Paura del reale e della verità Nella pratica dell’esemplificazione totalitaria si cela il bisogno di difendersi dalla verità, la quale sgretola le false certezze in cui ci si rifugia. La realtà è come una linea retta, secondo il filosofo e mistico russo. Si può decidere di osservare un punto della retta, o di capire che la retta è fatta di punti indissociabili. Cultura è sguardo che non arretra innanzi all’insieme ed alle sue connessioni. Rappresentarsi un mondo storico e naturale incapsulato in sistemi e formule favorisce il sogno d’onnipotenza che sempre è riposto tra le pieghe della conoscenza che abiura la filosofia teoretica. I regimi totalitari – riconosciuti o meno in quanto tali – fanno “buon uso” delle paure ataviche degli esseri umani, come del delirio d’onnipotenza. La cultura è lotta, in quanto è confronto con tali paure e delirii. Essa permette di attraversare i deserti interiori e collettivi per tracciare nuovi inizi senza rimozioni e nostalgie. Se non ci si confronta con tali dinamiche non vi è cultura, ma solo pratica per imbalsamare il reale:
«In quinto luogo: tutto il mondo viene pensato come completamente immobile e assolutamente immutabile. In un mondo soggetto a rappresentazione prospettica non può e non deve esserci spazio né per la storia, né per la crescita, né per i cambiamenti, né per i movimenti, né per la biografia, né per lo sviluppo di un’azione drammatica, né per il gioco delle emozioni. In caso contrario, ancora una volta l’unità prospettica del quadro si sfalderebbe. È un mondo morto o avvinto in un sonno eterno: è sempre, immutabilmente, lo stesso identico quadro, pietrificato nella sua gelida immobilità».[5]

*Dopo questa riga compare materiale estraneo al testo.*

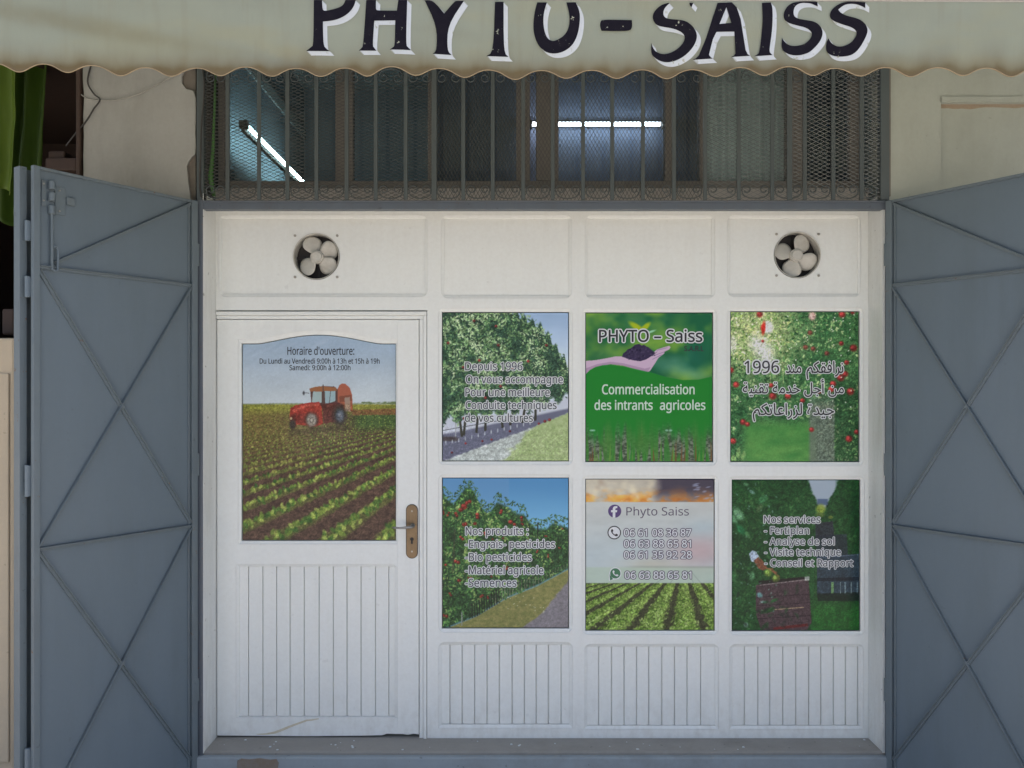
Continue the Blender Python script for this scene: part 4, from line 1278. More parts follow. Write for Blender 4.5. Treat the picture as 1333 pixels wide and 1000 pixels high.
def pic_apples():
    cv = Canvas(952, 406, 1119.5, 601.5); rg = random.Random(9)
    X, Y = cv.X, cv.Y
    q = fbm(X / 30, Y / 30, 4)[..., None]
    light = smooth(95, 5, np.hypot((X - 980) * .9, Y - 432))[..., None]
    cv.c[:] = lerp((0.10, 0.26, 0.15), (0.26, 0.42, 0.24), q)
    cv.c = cv.c * (1 - .8 * light) + np.array([0.60, 0.68, 0.46]) * .8 * light
    lawn = (smooth(540, 560, Y) * smooth(0, 8, 1068 - X) * smooth(0, 16, X - 962))[..., None]
    pal_d = pick([(0.09, 0.22, 0.12), (0.13, 0.30, 0.16), (0.19, 0.37, 0.20), (0.28, 0.46, 0.26), (0.40, 0.56, 0.34), (0.56, 0.66, 0.46)])
    pal_l = pick([(0.33, 0.50, 0.24), (0.50, 0.63, 0.34), (0.66, 0.74, 0.48), (0.76, 0.82, 0.62), (0.24, 0.38, 0.18)])
    def pc(x, y, r):
        if math.hypot((x - 978) * .9, y - 430) < 48 + 20 * (r - .5): return pal_l(rg.random())
        k = float(fbm(np.array(x / 14.0), np.array(y / 14.0), 2))
        return pal_d(min(.999, max(0, r * .7 + (k - .5) * 1.4 + .08)))
    cv.leaves(2100, lambda x, y: not (y > 545 and 965 < x < 1070), pc, lambda x, y: 2.0, rg, .5, .8)
    cv.c = cv.c * (1 - lawn) + lerp((0.17, 0.40, 0.18), (0.30, 0.50, 0.24), fbm(X / 22, Y / 9, 3)[..., None]) * lawn
    for x, y, r in ((994, 455, 9), (985, 447, 8), (1000, 463, 8), (1001, 470, 6)):
        cv.ell(x, y, r, r * 1.2, 0, (0.82, 0.88, 0.86), .55, .8)
    post = (smooth(1052, 1058, X) * smooth(1090, 1087, X) * smooth(505, 535, Y))[..., None]
    cv.c = cv.c * (1 - .75 * post) + np.array([0.33, 0.37, 0.34]) * .75 * post
    trunk = (smooth(1086, 1090, X) * smooth(470, 520, Y))[..., None]
    cv.c = cv.c * (1 - .45 * trunk) + np.array([0.08, 0.17, 0.10]) * .45 * trunk
    for k in range(60):
        x, y = rg.uniform(1088, 1120), rg.uniform(520, 600)
        cv.ell(x, y, 2, 1, rg.random() * 3, pick([(0.16, 0.33, 0.18), (0.35, 0.52, 0.30), (0.10, 0.22, 0.12)])(rg.random()), .8)
    for x, y, r in ((990, 409, 5), (996, 426, 6), (994, 444, 2.5), (1050, 452, 4), (1060, 454, 4), (1098, 409, 5.5), (1112, 406, 4), (1113, 453, 6), (1097, 447, 4), (1096, 492, 6), (1102, 487, 5), (1109, 510, 6), (1104, 472, 4), (1107, 572, 5.5), (1117, 563, 4), (1007, 516, 6), (1027, 516, 5), (1046, 522, 4), (1084, 507, 5), (1086, 500, 5), (952, 482, 5), (959, 501, 5), (968, 550, 5), (974, 553, 4), (955, 575, 5), (1005, 502, 4), (1058, 560, 4), (1056, 433, 4), (1078, 460, 4), (1068, 510, 4)):
        cv.apple(x, y, r * .8, rg, (0.52, 0.16, 0.15) if x < 1000 or y > 480 or x > 1090 else (0.46, 0.25, 0.20))
    cv.ell(1001, 426, 6.5, 8, 0, (0.80, 0.85, 0.84), .8, .3); cv.ell(995, 427, 2.6, 8.5, .1, (0.62, 0.13, 0.10), .95)
    cv.ell(1059, 411, 4.5, 5.5, 0, (0.76, 0.62, 0.60), .85); cv.ell(955, 448, 5, 10, 0, (0.72, 0.79, 0.70), .7)
    for k in range(90):
        x, y = rg.uniform(952, 1120), rg.uniform(406, 540)
        cv.ell(x, y, 1.0, .6, rg.random() * 3, (0.78, 0.86, 0.74), .8)
    for k in range(8):
        cv.ell(960 + rg.uniform(-6, 10), 592 + rg.uniform(-6, 6), 4, 2.0, rg.uniform(1, 2), (0.42, 0.58, 0.33), .8)
    for k in range(7):
        x = 1000 + rg.uniform(-3, 20); cv.line((x, 455), (x + rg.uniform(-6, 6), 500), .6, (0.60, 0.66, 0.44), .5)
    cv.grain(.15, 1 - .8 * lawn[..., 0], seed=2)
    cv.c = np.clip(cv.c * np.array([1.16, 1.08, 1.1]) + .02, 0, 1)
    return cv

def pic_fruit_row():
    cv = Canvas(576, 623, 740.5, 818.5); rg = random.Random(14)
    X, Y = cv.X, cv.Y
    cv.c[:] = lerp((0.30, 0.50, 0.66), (0.44, 0.65, 0.77), smooth(622, 700, Y)[..., None])
    cv.put(smooth(664, 662, X) * .35, (0.40, 0.53, 0.66))
    top = lambda x: np.interp(x, [575, 590, 606, 616, 628, 636, 648, 660, 672, 683, 690, 698, 712, 720, 732, 741], [640, 652, 630, 634, 658, 664, 650, 655, 664, 666, 676, 684, 685, 677, 680, 684])
    bot = lambda x: np.interp(x, [575, 620, 660, 700, 741], [822, 804, 780, 764, 742])
    pathx = np.interp(Y, [755, 780, 800, 822], [742, 722, 706, 676])
    g = smooth(-1.5, 1.5, Y - bot(X))
    n = fbm(X / 4, Y / 3, 3)[..., None]
    gr_ = lerp((0.38, 0.40, 0.22), (0.56, 0.53, 0.33), n)
    cv.c = cv.c * (1 - g[..., None]) + gr_ * g[..., None]
    p = smooth(-2, 2, X - pathx + 5 * (fbm(X / 6, Y / 5) - .5)) * smooth(750, 756, Y)
    cv.c = cv.c * (1 - p[..., None]) + (np.array([0.47, 0.45, 0.46]) + .1 * (n - .5)) * p[..., None]
    body = smooth(2, 8, Y - top(X)) * smooth(-1, 3, bot(X) - Y)
    cv.put(body * .96, (0.15, 0.25, 0.14))
    pal = pick([(0.11, 0.19, 0.11), (0.15, 0.27, 0.14), (0.20, 0.36, 0.18), (0.28, 0.44, 0.22), (0.37, 0.52, 0.27), (0.50, 0.58, 0.33)])
    def pc(x, y, r):
        k = float(fbm(np.array(x / 13.0), np.array(y / 17.0), 3))
        return pal(min(.999, max(0, r * .75 + (k - .5) * 1.3 + .1 - .12 * (y > 760))))
    cv.leaves(2300, lambda x, y: top(x) + rg.uniform(0, 9) < y < bot(x) - rg.uniform(0, 3), pc, lambda x, y: 2.3 if x < 680 else 1.6, rg, .4)
    for k in range(240):
        x = rg.uniform(576, 740); y = top(x) + rg.uniform(-8, 3)
        if y > 624: cv.ell(x, y, 1.8, .7, rg.random() * 3, pick([(0.16, 0.26, 0.16), (0.28, 0.41, 0.22)])(rg.random()), .9)
    for x, y, r in ((604, 659, 7), (600, 664, 5), (609, 655, 5), (594, 671, 4), (606, 682, 5), (623, 672, 5), (617, 683, 4), (653, 666, 4), (665, 680, 5), (669, 684, 4), (681, 676, 4), (681, 682, 3), (578, 668, 4), (583, 670, 3), (600, 702, 4), (594, 732, 5), (631, 695, 4), (643, 705, 3), (657, 700, 3), (579, 804, 4.5), (628, 776, 3.5), (635, 778, 3), (598, 756, 4), (578, 738, 3), (711, 699, 2.5), (714, 725, 2.5), (700, 720, 2.5), (733, 690, 2), (728, 715, 2), (640, 750, 3), (660, 741, 3), (612, 755, 3), (690, 732, 2.5), (585, 774, 3)):
        for j in range(2):
            cv.apple(x + rg.uniform(-2.5, 2.5), y + rg.uniform(-2.5, 2.5), r * .5, rg, (0.50, 0.17, 0.14))
    for k in range(26):
        x = 646 + k * 3.7; cv.line((x, bot(x) - 20 + k * .45), (x + rg.uniform(-1, 1), bot(x) - 1), 1.0 - k * .02, (0.46, 0.44, 0.38), .75)
    for k in range(12):
        x = 614 + k * 3.2; cv.line((x, bot(x) - 20), (x + 1, bot(x)), 1.8, (0.10, 0.11, 0.10), .7)
    cv.line((601, 798), (601, 816), 1.4, (0.55, 0.56, 0.54), .9); cv.line((700.5, 681), (700.5, 702), 1.6, (0.13, 0.14, 0.13), .95)
    cv.line((592, 690), (589, 745), 2.4, (0.19, 0.18, 0.15), .6)
    for k in range(24):
        cv.ell(rg.uniform(640, 710), rg.uniform(775, 800), .7, .6, 0, (0.78, 0.78, 0.66), .7)
    cv.grain(.18, np.clip(body + .25 * g, 0, 1), seed=3)
    return cv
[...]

La cultura è a un bivio. Pavel Florenskij nel gulag ha vissuto la violenza del riduzionismo prospettico. Sta a noi cogliere “la verità della sua testimonianza”, dinanzi all’avanzare di un mondo unidirezionale, incapace di guardare gli effetti e la violenza dell’economicismo che – con il saccheggio delle risorse – sta inchiodando l’umanità ed il pianeta nell’immobilità della coazione a ripetere. Vi è cultura dove l’essere umano “abbandona il proprio trono” per avventurarsi nella dialettica, per instaurare l’intersoggettività che lo accompagna verso la verità. Perché ciò avvenga bisogna congedarsi dai miti e disporsi nella concretezza dell’ascolto e della parola:
«In quarto luogo: il suddetto legislatore viene concepito come incatenato per sempre e indissolubilmente al proprio trono: se lascia questo luogo assolutizzato o se vi fa anche soltanto il più piccolo movimento, immediatamente tutta l’unità delle costruzioni realizzate seguendo le leggi della prospettiva viene meno, e tutta la prospettiva che le regge crolla. In altre parole, in una simile concezione, l’occhio che guarda non è l’organo di un essere vivente che vive nel mondo e vi lavora, ma la lente di vetro di una camera oscura».[6]
Dove regna l’intercosalità (Massimo Bontempelli), non vi è cultura, ma solo valorizzazione della merce e svalorizzazione dell’essere umano. L’intercosalità sostituisce il logos, l’agire politico con lo scambio di merci, di informazioni e di seduzioni. Il fine dell’intercosalità è la morte dell’essere umano. Il bivio di fronte a cui si trova la cultura è la scelta tra l’umano ed il dis-umano. Tutti noi siamo implicati in tale scelta. Publio Terenzio Afro ci aiuta a definire ciò che è, per l’uomo, vera cultura:
Vi è cultura dove l’essere umano è il centro ed il fine della ricerca, dove la chiarezza ontologica si coniuga con la prassi assiologica. La cultura è libertà dell’agire e dell’incontro per elevarsi nell’universale concreto nel quale si coniugano metafisica ed assiologia.
Salvatore Bravo
***
[1] Pavel Florenskij condannato nel 1933 a dieci anni di servitù in un campo di concentramento; fu inviato in seguito nell’isola di Solovki; morì il 15 Dicembre nel 1943. [2] Pavel Florenskij, Lettera dal campo di concentramento di Solovki, 21 Febbraio 1937; in Un filosofo nel gulag. Arte e letteratura in Pavel A. Florenskij, dall’Accademia teologica di Mosca ai campi di concentramento sovietici, Jouvence, Milano 2020. [3] Tratto dal libro di Pavel Florenskij, Bellezza e liturgia. Scritti su cristianesimo e cultura, SE, Milano 2020. [4] Pavel Florenskij, La prospettiva rovesciata, a cura di Adriano Dell’Asta, Adelphi, Milano 2020, pag. 74. [5]Ibidem, pag. 75. [6]Ibidem. [7]«Sono un essere umano, niente di ciò che è umano mi è estraneo», in Publio Terenzio Afro, Heautontimorùmenos, Atto I.